The recipe for ‘A White Fricassey of Mushrooms’ comes from Hannah Glasse and I shall simply quote it as Griggers has done:

“Take a Quart of Fresh Mushrooms, make them clean, put them into a Sauce-pan, with three spoonfuls [tablespoons] of Water and three of Milk, and a very little Salt, set them on a quick Fire and let them boil up three Times; then take them off, grate in a little Nutmeg, put in a little beaten Mace, half a Pint of thick Cream, a Piece of butter rolled well in Flour, put it all together into the Sauce-pan, and Mushrooms all together, shake the Sauce-pan well all the Time. When it is fine and thick, dish them up; be careful they don’t curdle [ don’t let them boil]. You may stir the Sauce-pan carefully with a Spoon all the time.”

The peas were simply a cop out: make sure you boil them with plenty of salt, sugar and mint!

Here’s what Greg reckons:
“13th Sept: Glamorgan sausages, mushroom fricasee, minty peas, new potatoes.

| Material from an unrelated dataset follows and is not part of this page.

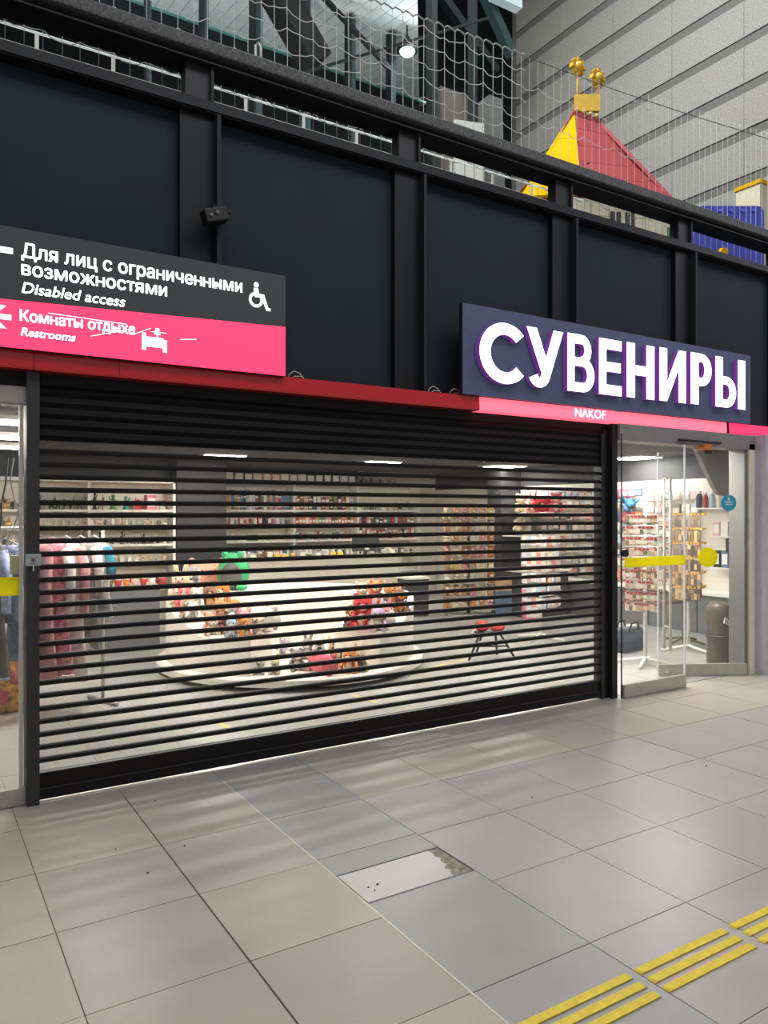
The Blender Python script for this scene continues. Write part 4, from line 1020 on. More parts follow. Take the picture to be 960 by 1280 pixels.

As a combo it works really well. The mushrooms are creamy, reminded me of the really nice chicken supreme we used to get at school, the peas are sweet n fresh, the sausages are comforting stodge, sits together a treat. The mace was most exciting , looks like pork scratchings, smells like sarsaparilla, gives the mushrooms an exotic little edge. I’d put more in than she says, it could take it. The peas were lovely, could eat a huge bowl by themselves, it’s not quite the same as just having peas with mint sauce either, you get all the sweetness first and a rush of mintiness last, totally moreish. Sausages were grand but recipe said make 12, which the monkey reduced to 4, bit of an error as they were not quite done through so still a bit leeky. The cheese will never fully melt anyway as it’s not fatty. Potatoes perfect complement. Sausages: 3. Mushrooms: 4 (my fave). Peas: 4. (I’m saving 5 for something amazing!)”

My personal ratings are:
#2 Glamorgan sausages: 3/5 – next time I’ll do them better and hopefully they’ll graduate up to 4/5!
#3 A Fricassey of Mushrooms: 4.5/5 – a brilliant way to serve mushrooms as a veg with a Sunday roast.